Here, the camera that zooms in pans out only slightly to encompass all the people that exist within this tiny space. The statement about the ruined and undiscussed marriage seems so blunt; I would expect such a topic to have a more evasive place in this poem – though perhaps the narrator is blunt and quick to change the topi as well. The cousins part seems to physically imply a distance between the narrator them; the narrator is slightly above them. Not in a proud sense, exactly. There is a tone of luck implied, that the narrator was lucky enough to get them to come, and lucky enough to get them to accept his/her meager offerings.

Also the stranger comment tells me perhaps that he might be having nightmares? Or that maybe his sleep is too light, and he awakens at every noise? So there is still tension in this part of the poem, though it is quiet and almost invisible.
*We talked late into the darkness, feeling
the high angled ceiling of my upstairs room float
further into rolling darkness as the house grew quieter
around us. *

I like the sense of community that is produced in this section, even as the darkness and silence threatened to displace is. The ceiling could also be a metaphor for their dreams and aspirations – as in, when someone tells you that you can have any star in the sky; the ceiling rising higher and higher suggests a positive connatation.

         *  Outside, the moon was huge. Outside, the bone-

white sycamores stretched toward something no one,
not even Leslie, the witchy one, could discern. We wrote
terrible poetry about love, and wept as we whispered it aloud. *

The music of the sounds speaks to me in this part, with the w’s and the s’s. Mostly the long o’s, which create tension when used (when you produce the o sound your mouth moves in a tense/wailing motion). I am not sure how much I like the bluntless of the first line; but I am mostly willing to accept your pregorative (which is good, because that means I trust the narrator first and the poet as a secondary figure). It is a common theme that the outside is large and looming; the inability to truly understand that which we do not know is a universal fear that the reader will easily understand. Also, I get this neat feeling as the narrator speaks of reciting poetry, because you get the image-within-the-image effect of the reader reading this poem about them reading those poems – etc.

On the last night, we decided that we were all still
virgins. Technically, at least—even Karen. Early
the next morning, I woke to my lie and sleepy
(<- grammar?)*
warmth of my cousin Lisa against my back*

Just as the narrator announces that it is the last night, so too does the narrator announce the coming end of the poem. It is with a slightly wavering strength that they decide regarding the viriginity – and it is something they pull back slightly, as if they need more time to think of it. Such is the human race.

                                            *                   —Lisa, 

who in eighth grade had broken the nose of a boy
who shoved his hand up her dress. Had I ever
been brave?

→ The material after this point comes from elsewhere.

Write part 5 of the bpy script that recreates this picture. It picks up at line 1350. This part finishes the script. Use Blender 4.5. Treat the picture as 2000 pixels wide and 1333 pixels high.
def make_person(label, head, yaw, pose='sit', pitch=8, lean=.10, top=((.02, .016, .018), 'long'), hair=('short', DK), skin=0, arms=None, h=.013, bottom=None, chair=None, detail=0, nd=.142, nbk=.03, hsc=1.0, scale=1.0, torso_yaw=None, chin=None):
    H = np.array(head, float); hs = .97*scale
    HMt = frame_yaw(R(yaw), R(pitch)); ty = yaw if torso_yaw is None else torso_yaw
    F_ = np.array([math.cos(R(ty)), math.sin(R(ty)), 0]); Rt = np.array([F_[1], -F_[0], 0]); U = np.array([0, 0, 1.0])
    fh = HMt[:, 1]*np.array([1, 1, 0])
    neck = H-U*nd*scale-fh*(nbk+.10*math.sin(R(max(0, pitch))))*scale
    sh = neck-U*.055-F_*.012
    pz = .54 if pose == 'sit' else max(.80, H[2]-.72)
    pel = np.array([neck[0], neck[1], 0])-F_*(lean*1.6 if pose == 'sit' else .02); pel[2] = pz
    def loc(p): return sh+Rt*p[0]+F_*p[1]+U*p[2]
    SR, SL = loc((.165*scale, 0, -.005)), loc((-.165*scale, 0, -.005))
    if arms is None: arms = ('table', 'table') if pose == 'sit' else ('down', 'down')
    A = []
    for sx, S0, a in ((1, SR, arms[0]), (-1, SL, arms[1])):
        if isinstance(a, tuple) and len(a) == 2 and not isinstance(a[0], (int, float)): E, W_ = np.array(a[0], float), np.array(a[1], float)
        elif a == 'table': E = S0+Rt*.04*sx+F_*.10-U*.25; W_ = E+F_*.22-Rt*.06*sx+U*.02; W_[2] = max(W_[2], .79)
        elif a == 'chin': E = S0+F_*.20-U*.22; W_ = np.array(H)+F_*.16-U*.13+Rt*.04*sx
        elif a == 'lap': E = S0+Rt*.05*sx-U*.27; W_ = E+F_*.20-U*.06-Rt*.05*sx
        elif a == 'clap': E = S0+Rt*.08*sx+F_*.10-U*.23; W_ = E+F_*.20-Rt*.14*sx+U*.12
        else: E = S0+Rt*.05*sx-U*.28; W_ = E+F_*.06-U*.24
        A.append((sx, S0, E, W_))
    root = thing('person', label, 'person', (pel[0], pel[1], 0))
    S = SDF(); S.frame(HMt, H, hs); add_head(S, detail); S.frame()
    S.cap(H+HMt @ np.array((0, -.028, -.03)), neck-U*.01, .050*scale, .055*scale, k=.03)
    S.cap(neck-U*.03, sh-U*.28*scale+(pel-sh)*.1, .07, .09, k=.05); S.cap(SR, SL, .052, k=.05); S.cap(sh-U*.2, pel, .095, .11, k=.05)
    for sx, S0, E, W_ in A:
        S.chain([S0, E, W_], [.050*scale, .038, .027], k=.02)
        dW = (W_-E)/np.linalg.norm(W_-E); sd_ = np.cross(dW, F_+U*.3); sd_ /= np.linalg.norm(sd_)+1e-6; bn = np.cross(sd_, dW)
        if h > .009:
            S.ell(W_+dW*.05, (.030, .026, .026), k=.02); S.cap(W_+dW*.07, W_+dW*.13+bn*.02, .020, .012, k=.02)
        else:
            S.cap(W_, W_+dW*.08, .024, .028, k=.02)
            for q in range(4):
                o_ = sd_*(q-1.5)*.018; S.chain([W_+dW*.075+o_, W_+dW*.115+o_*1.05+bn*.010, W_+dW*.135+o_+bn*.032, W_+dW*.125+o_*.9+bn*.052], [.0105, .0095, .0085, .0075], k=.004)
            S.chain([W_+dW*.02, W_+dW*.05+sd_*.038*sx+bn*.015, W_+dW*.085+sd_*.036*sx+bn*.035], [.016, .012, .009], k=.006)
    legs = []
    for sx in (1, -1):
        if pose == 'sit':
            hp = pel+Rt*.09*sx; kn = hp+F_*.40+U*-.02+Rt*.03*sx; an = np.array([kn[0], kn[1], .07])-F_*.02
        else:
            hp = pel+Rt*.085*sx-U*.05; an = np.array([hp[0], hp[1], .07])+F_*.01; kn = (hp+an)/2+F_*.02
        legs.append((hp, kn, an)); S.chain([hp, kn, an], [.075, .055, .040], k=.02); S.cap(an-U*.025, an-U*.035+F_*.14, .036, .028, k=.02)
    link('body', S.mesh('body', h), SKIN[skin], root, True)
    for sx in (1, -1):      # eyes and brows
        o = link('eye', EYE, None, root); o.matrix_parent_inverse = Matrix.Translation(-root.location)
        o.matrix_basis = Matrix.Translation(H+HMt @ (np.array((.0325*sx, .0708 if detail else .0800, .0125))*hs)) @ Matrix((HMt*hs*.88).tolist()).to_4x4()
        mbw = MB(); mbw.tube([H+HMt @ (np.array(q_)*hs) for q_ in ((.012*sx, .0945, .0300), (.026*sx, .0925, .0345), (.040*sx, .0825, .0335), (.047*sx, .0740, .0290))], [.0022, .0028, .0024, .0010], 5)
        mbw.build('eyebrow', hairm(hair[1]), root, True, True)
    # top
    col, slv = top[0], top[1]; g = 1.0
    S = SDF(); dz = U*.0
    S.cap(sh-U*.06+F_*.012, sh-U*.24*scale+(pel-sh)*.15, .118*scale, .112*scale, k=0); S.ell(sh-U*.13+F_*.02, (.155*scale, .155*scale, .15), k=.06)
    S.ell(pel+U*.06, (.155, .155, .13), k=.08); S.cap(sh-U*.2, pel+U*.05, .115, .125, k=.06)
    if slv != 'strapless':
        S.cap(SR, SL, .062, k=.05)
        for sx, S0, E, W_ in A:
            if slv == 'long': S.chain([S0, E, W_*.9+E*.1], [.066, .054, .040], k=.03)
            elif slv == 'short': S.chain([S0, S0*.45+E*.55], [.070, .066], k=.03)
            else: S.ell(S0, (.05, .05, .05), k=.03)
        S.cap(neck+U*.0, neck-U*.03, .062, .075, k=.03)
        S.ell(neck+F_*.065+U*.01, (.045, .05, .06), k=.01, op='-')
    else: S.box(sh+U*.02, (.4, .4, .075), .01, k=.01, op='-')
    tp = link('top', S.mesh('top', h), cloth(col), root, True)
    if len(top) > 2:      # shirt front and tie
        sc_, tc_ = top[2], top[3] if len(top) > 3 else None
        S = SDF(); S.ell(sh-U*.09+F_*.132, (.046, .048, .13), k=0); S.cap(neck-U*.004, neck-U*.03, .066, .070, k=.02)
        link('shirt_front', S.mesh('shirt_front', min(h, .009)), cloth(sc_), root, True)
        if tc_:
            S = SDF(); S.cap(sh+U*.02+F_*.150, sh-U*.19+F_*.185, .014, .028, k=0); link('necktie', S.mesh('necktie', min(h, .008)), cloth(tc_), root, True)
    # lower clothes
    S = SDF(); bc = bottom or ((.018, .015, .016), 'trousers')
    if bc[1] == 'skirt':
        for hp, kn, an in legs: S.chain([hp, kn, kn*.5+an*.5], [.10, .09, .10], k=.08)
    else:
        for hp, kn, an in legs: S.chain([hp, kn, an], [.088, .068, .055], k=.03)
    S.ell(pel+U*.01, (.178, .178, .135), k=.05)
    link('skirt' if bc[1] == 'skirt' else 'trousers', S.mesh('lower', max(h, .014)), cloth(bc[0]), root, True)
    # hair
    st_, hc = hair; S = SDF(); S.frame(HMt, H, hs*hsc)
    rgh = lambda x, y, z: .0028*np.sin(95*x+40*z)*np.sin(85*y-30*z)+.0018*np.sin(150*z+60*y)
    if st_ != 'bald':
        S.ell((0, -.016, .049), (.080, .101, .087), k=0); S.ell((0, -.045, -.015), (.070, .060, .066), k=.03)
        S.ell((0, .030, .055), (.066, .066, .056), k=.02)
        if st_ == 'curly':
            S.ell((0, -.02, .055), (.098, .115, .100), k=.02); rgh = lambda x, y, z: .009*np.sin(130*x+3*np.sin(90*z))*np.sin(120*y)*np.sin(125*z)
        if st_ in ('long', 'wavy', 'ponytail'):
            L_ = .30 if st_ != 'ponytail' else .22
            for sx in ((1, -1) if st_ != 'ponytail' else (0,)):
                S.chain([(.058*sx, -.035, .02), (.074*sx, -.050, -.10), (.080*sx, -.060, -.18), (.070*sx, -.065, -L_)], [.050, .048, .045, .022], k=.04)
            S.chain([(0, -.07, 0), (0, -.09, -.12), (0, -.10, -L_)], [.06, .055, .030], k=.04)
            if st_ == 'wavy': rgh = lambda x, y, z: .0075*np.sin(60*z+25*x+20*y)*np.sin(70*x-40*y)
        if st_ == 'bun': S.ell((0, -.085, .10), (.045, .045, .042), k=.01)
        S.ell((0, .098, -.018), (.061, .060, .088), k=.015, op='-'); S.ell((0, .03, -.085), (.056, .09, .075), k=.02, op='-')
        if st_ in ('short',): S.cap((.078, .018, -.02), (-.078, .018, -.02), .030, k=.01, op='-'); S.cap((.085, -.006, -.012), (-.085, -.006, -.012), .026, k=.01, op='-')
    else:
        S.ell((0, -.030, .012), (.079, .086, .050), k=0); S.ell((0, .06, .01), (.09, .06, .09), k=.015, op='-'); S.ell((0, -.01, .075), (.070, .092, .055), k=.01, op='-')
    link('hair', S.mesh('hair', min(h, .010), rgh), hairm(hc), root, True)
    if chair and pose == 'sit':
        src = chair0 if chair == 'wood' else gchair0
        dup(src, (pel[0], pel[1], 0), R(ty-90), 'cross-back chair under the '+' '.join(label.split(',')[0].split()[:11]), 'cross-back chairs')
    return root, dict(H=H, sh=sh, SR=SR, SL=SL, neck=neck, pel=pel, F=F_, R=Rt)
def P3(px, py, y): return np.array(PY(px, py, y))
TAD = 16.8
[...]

I couldn’t remember. *

A seemingly abrupt change that is placed in focus by the narrator’s question to their own self. Their is also their realization and accept of the human quirk of forgetting memories.

                                                *               Outside, 

the early light caught on shards of river ice, and
a part of me still stood
stunned and bleeding on a wooded riverbank.*

The words shards instantly push the reader into the tense position again, especically with the narrator bleeding and stunned two lines down. Only a part of them still stands – which can be taken positively or negatively depending on which way you look at those two lines of poetry. Almost as if he/she was struck by the ice, and cut. I like the descriptor of ‘wooded’ for riverbank. Different.

*In my warm, sleeping room I watched the shadows
slip to the floor, the last day of safety beginning
to wane, I whispered to my own pale face
reflected in the mirror, come back,
come back, I need you.

The irony in the warmth of the room lies in the fact that the humans are still sleeping – which could show a state of ignorance or something equally grave. However the narrator is awake, and that state of being doesn’t seem to be much prettier, with him/her watching the shadows/darkness. Intersting that as the shadows slip to the floor, the safety wanes. (Or do the shadows get lower as the sun comes up? I do not know the techniqualities.) Just that ‘slips’ is like the shadows are suddenly losing the fight, i.e., we made a slip-up, but the safety is also waning.

Again, the last few lines are introspective both in regards of the narrator and the human kind as a whole. The narrator needs their past, and the humans need themselves as a whole, as one group of people striving to exist all at the same time.

I have to go. I think I’m keeping my roommate up with my typing. :frowning:

Peace :slight_smile:
/S

Quicky two liner:

I love the shards of your tendrils/
eating at my rutabaga soul

Your rutabaga soul tastes really good broiled with a little olive oil. :smiley:

Bounce

A linen tongue beckoned me
Into a warm fresh mouth.
Within, pocked, shiny walls
Vaulted above to meet
In calm cathedral arch.
Here I was at peace
In my soft cave.
To sleep.

Click.

My reverie turns.
Cloth above me pulls me down.
Steel below me pulls me up.
I tumble. Bounce.
Stifling breezes
Breathe hot on my skin.
I like three dimensions
But now I have an unwanted
Rotational axis.

Behind a turning porthole
In a glass and steel prison.
I am a feline goldfish.
On the inside looking out,
I should be on the outside looking in.

Lucky I have nine lives.

:wink:

Gaaaah!!! [bold]jjim[/bold], I gotta hand it to you…that is brilliant. I’m actually quite impressed.

(Man, I am never going to hear the end of that little episode, am I?)
:stuck_out_tongue:

Aw shucks, it isn’t. I can do parody in about five minutes like that; not so good at genuine stuff. What you posted is, however.

I’m old fashioned. Poems should rhyme:

The boy stood on the burning deck,
Whence all but he had fled.
His Mum had told him what to do,
But he’d forgotten what she said.

I prefer the Milligan version of that poem:

The boy stood on the burning deck,
Whence all but he had fled.
Stupid twit.

An Ode To Decay, by Cartooniverse.

Thine wraithful leaves are veined, translucent in the corpulent morning sun.
Decaying tendrils which once ached to grow corpulent beneath the affectionate caresses of light.

How can one quantify such a love for such a vegetable? When lost and torn asunder, the fragile tendril(s) gone to rot amongst the pottery shards in the side patch, one weeps a vale of vegetarian tears for the stifled soul, turned and gone back to soil from whence it came.

The loss is inestimable…and complete.